Verify the O2 sensor is good, I keep a spare.
Even a new one can be bad and lead to chasing your tail.

Check for error codes.
 
Have you set the initial parameters, such as engine displacement, hp, timing control yes/no?

Set the IAC?

Verify the O2 sensor is good, I keep a spare.
Even a new one can be bad and lead to chasing your tail.

Check for error codes.
I had 2 02 sensors go bad in 2 of the first gen Snipers.. And when they do it dumps fuel to the engine thinking its running lean.
 
Is it rich just when starting and warming up? That is the displays shown.
I have a 4-bbl FiTech, not 6 pack.
Makes sure you don't have and exhaust leaks, the O2 is good, using unleaded fuel and running with mufflers or long exhaust tubes so the O2 dosen't see extra air in the exhaust.
What cam selection did you make when setting up the base tune?
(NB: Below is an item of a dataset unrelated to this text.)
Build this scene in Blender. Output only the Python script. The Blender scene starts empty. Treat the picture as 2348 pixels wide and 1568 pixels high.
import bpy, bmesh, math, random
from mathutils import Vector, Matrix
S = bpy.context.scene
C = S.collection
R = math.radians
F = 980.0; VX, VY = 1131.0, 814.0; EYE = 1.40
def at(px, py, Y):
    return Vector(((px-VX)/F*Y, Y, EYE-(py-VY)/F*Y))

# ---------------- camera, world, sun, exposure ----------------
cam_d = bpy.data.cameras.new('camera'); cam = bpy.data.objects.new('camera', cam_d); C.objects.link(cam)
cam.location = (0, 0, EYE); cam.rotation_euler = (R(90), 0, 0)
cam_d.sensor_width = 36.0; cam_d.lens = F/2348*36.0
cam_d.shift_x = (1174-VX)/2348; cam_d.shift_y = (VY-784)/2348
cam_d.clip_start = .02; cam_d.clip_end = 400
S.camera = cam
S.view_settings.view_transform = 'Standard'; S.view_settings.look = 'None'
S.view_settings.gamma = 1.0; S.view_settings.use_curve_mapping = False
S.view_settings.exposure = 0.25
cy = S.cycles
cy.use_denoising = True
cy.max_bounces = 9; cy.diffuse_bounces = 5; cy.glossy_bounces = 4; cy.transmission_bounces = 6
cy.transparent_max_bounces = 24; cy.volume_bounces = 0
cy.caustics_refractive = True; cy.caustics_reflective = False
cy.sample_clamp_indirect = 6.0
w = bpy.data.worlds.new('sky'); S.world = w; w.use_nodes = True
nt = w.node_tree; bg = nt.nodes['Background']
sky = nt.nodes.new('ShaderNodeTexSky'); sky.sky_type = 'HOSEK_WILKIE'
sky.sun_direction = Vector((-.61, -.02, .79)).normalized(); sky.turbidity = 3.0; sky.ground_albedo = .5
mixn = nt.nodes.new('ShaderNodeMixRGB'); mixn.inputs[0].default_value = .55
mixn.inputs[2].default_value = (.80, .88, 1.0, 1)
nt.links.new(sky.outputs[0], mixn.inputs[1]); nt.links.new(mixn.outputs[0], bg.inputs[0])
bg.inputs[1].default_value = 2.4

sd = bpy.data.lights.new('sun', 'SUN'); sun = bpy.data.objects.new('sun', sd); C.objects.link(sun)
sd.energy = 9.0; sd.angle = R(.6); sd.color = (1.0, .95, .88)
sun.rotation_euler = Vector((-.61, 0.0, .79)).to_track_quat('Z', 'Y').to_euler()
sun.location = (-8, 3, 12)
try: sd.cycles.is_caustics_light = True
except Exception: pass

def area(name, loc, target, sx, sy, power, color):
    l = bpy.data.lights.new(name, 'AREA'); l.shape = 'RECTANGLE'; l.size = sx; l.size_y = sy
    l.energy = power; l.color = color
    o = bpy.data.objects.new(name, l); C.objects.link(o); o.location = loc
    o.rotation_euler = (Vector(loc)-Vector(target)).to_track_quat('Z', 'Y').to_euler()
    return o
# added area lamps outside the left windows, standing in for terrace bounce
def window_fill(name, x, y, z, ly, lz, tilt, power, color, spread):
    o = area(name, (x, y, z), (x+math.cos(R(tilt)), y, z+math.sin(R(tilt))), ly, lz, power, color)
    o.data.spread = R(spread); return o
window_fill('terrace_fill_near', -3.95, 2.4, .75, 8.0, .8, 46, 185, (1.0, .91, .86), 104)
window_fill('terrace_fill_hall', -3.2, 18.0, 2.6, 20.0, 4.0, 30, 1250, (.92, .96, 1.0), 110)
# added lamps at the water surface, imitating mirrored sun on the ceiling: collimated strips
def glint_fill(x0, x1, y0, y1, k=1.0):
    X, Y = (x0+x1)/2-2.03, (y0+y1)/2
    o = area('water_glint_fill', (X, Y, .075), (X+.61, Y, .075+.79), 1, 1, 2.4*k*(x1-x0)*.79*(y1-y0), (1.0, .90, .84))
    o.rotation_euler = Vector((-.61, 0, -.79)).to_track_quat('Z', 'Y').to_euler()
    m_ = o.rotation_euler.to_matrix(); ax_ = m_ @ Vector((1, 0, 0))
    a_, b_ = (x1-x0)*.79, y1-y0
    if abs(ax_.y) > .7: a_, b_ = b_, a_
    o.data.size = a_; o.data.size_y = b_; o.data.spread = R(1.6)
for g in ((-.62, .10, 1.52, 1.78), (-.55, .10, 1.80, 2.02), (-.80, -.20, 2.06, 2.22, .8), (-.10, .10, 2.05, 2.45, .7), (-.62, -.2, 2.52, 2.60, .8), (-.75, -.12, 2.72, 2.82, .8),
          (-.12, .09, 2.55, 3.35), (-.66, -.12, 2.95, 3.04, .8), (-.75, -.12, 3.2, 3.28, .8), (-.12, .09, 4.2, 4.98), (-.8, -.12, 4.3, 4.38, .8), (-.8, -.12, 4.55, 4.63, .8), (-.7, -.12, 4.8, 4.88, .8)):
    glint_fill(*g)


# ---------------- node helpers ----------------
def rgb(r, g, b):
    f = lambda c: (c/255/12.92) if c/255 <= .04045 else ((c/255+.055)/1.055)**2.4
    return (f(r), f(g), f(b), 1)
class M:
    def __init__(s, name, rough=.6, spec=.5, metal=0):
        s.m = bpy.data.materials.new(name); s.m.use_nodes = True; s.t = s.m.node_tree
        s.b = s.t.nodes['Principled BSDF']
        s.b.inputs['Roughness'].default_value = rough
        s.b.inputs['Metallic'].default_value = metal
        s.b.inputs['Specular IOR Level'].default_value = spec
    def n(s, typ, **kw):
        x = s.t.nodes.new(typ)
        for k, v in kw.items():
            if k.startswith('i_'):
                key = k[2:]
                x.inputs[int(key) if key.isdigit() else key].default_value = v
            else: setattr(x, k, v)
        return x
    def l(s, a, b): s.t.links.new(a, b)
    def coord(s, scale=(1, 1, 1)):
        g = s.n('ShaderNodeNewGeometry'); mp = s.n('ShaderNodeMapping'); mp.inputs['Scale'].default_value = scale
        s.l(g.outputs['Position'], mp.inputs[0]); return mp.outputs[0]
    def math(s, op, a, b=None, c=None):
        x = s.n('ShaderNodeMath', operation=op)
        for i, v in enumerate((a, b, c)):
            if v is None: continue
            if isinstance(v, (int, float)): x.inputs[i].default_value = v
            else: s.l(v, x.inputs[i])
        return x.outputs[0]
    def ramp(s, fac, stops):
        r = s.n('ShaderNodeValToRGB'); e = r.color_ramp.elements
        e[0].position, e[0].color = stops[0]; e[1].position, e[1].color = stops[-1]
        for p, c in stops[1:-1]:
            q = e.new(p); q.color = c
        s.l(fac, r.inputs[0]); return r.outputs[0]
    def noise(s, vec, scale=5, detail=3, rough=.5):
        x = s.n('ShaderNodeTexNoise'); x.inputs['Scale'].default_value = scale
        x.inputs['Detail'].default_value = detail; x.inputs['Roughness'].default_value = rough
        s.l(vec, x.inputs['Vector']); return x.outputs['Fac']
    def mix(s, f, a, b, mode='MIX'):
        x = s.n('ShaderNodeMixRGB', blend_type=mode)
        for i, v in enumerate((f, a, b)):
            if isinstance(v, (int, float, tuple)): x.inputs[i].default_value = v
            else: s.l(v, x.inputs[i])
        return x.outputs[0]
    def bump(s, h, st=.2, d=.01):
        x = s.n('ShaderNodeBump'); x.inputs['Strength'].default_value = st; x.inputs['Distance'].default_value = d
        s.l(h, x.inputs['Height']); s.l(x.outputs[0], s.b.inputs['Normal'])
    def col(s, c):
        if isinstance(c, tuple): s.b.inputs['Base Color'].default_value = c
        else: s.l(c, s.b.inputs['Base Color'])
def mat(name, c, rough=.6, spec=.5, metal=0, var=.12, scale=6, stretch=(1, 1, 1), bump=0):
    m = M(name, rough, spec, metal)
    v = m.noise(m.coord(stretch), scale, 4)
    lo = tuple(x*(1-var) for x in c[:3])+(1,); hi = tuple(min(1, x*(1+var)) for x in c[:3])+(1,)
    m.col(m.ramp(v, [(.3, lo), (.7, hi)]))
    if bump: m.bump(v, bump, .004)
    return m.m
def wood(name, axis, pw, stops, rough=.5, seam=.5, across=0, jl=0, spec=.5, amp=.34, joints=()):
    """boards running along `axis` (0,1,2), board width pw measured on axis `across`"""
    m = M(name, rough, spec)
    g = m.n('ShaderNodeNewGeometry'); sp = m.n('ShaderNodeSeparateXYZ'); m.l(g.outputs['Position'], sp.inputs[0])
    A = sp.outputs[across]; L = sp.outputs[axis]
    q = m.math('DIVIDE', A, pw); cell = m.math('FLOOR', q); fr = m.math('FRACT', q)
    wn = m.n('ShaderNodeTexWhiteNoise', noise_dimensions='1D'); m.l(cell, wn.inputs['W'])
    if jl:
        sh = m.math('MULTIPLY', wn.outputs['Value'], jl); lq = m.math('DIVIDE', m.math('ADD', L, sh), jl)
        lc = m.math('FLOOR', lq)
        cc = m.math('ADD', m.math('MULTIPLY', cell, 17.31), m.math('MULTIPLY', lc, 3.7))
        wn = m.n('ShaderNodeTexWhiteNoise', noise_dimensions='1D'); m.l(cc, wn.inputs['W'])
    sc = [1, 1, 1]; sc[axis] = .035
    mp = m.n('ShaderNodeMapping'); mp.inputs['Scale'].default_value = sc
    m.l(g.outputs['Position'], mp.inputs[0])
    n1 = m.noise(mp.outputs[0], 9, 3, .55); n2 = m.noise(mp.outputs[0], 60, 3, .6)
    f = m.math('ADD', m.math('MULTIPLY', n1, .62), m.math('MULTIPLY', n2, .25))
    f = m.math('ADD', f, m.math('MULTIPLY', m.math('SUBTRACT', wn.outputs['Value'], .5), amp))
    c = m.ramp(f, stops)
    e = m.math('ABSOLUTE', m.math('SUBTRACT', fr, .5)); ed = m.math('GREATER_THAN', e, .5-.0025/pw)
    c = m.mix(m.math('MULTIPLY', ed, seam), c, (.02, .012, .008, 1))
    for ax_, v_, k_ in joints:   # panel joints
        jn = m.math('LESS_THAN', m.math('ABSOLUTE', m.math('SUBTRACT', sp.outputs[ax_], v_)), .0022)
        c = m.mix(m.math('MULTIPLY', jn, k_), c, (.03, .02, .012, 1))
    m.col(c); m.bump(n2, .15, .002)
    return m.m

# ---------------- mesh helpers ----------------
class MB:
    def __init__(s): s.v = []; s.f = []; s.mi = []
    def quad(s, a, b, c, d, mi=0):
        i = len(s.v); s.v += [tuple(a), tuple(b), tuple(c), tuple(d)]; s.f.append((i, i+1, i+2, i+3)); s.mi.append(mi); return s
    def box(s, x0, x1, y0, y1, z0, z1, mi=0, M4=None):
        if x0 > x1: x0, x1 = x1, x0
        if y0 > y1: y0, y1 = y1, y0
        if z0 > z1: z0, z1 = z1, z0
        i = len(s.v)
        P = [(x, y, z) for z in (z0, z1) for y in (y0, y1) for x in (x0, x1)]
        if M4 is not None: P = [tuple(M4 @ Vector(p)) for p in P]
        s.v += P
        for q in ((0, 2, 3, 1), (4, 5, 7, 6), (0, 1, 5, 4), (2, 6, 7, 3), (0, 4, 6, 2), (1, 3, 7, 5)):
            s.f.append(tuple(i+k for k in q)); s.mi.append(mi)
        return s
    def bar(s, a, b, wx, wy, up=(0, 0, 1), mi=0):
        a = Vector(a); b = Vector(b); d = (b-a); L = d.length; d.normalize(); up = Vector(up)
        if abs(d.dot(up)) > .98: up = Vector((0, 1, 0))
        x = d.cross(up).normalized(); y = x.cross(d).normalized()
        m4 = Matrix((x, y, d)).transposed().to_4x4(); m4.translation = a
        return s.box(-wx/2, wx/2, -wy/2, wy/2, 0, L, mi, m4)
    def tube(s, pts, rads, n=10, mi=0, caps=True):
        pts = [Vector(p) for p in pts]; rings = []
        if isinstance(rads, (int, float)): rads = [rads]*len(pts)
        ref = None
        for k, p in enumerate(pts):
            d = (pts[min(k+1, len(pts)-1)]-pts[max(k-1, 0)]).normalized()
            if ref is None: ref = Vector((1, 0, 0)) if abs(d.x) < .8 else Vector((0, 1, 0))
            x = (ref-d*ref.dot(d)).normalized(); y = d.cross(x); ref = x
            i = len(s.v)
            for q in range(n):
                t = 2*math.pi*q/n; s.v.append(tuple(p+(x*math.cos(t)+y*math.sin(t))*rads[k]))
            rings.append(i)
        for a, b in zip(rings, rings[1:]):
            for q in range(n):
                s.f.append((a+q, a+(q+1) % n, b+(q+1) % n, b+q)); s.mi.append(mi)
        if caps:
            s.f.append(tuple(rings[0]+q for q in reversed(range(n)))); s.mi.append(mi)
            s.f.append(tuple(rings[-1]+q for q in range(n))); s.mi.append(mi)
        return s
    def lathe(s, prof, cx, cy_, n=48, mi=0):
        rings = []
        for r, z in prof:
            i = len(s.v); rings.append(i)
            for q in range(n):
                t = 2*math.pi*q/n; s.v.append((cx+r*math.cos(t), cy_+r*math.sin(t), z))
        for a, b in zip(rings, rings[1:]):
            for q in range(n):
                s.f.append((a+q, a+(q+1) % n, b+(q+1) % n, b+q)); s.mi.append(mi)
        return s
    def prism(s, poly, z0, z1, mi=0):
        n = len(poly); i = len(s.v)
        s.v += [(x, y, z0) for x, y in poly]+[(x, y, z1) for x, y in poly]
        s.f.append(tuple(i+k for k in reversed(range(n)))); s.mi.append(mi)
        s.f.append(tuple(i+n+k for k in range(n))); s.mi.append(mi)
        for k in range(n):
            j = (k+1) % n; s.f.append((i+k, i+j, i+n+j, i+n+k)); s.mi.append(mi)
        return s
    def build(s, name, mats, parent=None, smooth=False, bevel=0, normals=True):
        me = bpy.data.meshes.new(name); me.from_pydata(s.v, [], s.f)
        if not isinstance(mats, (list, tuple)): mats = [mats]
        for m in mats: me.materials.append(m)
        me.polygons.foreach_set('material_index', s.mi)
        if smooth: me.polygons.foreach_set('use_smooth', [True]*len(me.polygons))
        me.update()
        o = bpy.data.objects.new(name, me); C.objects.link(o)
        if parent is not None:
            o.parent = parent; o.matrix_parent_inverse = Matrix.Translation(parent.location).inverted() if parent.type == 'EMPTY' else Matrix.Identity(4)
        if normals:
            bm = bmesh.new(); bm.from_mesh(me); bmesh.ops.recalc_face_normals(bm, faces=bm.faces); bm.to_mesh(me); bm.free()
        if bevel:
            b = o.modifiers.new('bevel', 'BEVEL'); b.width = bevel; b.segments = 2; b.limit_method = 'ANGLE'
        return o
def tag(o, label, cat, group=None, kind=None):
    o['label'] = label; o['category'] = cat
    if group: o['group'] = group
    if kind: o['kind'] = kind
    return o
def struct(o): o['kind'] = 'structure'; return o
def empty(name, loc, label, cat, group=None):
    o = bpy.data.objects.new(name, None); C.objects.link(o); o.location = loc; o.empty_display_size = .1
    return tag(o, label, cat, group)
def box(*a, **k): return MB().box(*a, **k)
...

I think the more radical cam you select, the richer the base tune will be?
If your using a FiTech supplied distributor, might not need to check the distributor pickup compensation?
Once I got it running a bit, I made a duplicate tune file and set all the ignition timing to 30 degrees like a locked out distributor. I think there is a setting that will do the same thing, but I wanted to verfy through the timing tables.
Then double checked the ignition timing with a dial back timing light to make sure the engine was actually 30 degrees advanced. I checked at several RPMs and there was slight change in timing (I was using a lean burn distributor), so I made a change in the hand held for the dist pickup compensation. I don't recall the exact term, and re-checked the timing until it stayed at 30 degrees throughout the rpm range.
Once I had the compensation number, I loaded the original tune back and updated that tune with the new coil pickup compensation number
 
We install and dyno hundreds of engines every year with all of the so called bolt EFI kits (electronic carburetors). From Holley, MSD, FAST, and others including Fitech. Fitech's cheap, chinese electronics seem to be the worst. For my buddy's six pack kit, we threw everything provided electronics wise from Fitech in the trash and built all of our own harnesses with are our weatherpack connectors and store bought TPS, O2's and EGT's and used a laptop top to tune it. No issues since and he has been driving it for years now.